** start Collected material **

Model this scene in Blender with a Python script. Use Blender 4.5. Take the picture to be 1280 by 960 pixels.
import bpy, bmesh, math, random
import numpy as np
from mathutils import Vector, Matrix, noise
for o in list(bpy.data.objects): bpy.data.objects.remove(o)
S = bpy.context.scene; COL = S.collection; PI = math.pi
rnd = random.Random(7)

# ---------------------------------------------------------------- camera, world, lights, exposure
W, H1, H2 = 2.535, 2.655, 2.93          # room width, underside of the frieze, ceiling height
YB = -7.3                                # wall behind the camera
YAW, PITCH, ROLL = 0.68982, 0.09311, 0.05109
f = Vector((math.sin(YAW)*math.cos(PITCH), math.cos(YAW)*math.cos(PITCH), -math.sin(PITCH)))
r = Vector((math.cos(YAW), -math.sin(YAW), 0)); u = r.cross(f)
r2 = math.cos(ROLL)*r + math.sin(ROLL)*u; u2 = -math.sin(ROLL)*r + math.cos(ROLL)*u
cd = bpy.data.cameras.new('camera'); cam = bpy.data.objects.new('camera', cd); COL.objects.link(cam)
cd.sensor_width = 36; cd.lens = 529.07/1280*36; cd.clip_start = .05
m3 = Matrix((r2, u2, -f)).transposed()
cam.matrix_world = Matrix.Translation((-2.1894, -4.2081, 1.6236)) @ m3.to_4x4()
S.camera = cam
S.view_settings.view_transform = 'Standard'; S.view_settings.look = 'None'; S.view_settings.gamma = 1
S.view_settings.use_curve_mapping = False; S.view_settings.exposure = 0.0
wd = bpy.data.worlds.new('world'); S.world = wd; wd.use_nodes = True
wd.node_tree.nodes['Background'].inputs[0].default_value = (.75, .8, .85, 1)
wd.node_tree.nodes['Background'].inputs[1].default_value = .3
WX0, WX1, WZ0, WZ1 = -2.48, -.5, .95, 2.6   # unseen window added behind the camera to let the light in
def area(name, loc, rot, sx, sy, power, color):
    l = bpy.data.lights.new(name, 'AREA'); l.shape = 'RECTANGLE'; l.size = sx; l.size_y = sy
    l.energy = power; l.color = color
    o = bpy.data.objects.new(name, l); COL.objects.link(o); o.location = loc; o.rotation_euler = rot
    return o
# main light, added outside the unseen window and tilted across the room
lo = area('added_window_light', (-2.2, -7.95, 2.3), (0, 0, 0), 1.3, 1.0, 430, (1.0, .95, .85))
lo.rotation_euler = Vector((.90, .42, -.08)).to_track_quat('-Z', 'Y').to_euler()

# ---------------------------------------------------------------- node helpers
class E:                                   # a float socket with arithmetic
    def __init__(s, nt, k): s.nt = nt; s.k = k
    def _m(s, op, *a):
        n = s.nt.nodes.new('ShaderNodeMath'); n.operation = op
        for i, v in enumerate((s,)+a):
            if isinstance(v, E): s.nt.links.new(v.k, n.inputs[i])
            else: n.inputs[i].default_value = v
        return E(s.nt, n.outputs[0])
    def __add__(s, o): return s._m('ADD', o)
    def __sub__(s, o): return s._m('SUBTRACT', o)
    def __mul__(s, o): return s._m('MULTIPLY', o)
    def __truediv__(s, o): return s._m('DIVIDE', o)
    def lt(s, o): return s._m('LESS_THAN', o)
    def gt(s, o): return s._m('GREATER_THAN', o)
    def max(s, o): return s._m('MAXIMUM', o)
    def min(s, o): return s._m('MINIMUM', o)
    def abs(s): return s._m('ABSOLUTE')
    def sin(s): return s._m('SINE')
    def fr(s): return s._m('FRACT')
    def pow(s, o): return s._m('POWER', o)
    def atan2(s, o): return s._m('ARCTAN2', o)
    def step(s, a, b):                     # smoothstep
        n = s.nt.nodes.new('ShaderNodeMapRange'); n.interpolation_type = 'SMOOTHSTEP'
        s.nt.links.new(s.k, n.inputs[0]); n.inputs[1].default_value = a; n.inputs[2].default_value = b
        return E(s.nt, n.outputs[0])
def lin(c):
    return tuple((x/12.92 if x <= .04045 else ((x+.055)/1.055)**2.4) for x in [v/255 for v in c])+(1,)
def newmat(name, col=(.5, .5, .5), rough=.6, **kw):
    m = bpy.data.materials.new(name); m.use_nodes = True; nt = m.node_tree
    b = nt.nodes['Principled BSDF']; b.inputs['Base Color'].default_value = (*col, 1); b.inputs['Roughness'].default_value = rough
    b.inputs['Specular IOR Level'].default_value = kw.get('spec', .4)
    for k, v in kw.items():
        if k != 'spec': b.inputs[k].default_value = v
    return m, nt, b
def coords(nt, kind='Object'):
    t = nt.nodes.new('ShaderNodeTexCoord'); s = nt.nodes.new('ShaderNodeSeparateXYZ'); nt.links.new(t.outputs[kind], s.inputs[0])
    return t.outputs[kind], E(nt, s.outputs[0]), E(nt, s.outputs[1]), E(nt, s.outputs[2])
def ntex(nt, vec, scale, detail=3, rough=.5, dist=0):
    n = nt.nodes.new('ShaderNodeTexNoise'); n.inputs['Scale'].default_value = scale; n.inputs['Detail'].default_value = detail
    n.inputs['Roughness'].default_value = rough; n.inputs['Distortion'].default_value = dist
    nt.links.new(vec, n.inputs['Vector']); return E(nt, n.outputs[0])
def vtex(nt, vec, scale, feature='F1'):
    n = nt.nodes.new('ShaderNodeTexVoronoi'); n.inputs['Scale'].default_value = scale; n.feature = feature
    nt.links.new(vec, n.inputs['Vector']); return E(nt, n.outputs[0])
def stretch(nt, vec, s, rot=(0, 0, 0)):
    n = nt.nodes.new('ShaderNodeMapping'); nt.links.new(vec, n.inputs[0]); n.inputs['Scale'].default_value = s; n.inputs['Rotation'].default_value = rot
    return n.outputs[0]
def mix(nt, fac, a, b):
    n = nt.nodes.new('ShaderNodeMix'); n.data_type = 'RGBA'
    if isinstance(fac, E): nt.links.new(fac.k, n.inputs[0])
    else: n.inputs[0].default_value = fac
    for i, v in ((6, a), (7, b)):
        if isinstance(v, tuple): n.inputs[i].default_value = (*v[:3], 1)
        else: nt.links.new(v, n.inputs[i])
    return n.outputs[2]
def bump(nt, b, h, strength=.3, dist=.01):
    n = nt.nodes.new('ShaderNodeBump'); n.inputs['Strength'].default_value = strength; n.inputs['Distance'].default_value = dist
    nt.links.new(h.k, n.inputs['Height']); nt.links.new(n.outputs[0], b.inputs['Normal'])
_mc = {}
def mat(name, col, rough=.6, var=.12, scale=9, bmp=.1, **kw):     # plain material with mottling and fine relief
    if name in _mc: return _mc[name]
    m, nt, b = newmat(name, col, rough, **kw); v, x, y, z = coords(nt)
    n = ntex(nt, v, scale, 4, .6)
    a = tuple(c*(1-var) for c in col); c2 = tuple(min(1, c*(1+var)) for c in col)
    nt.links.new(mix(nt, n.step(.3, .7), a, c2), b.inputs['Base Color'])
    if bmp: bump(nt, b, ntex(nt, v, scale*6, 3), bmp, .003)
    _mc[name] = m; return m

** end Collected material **

▶ Exercise task: Only the lines from the beginning of the material to the line containing "rnd = random.Random(7)" should be echoed, verbatim and in full.

▶ Expected output:
Model this scene in Blender with a Python script. Use Blender 4.5. Take the picture to be 1280 by 960 pixels.
import bpy, bmesh, math, random
import numpy as np
from mathutils import Vector, Matrix, noise
for o in list(bpy.data.objects): bpy.data.objects.remove(o)
S = bpy.context.scene; COL = S.collection; PI = math.pi
rnd = random.Random(7)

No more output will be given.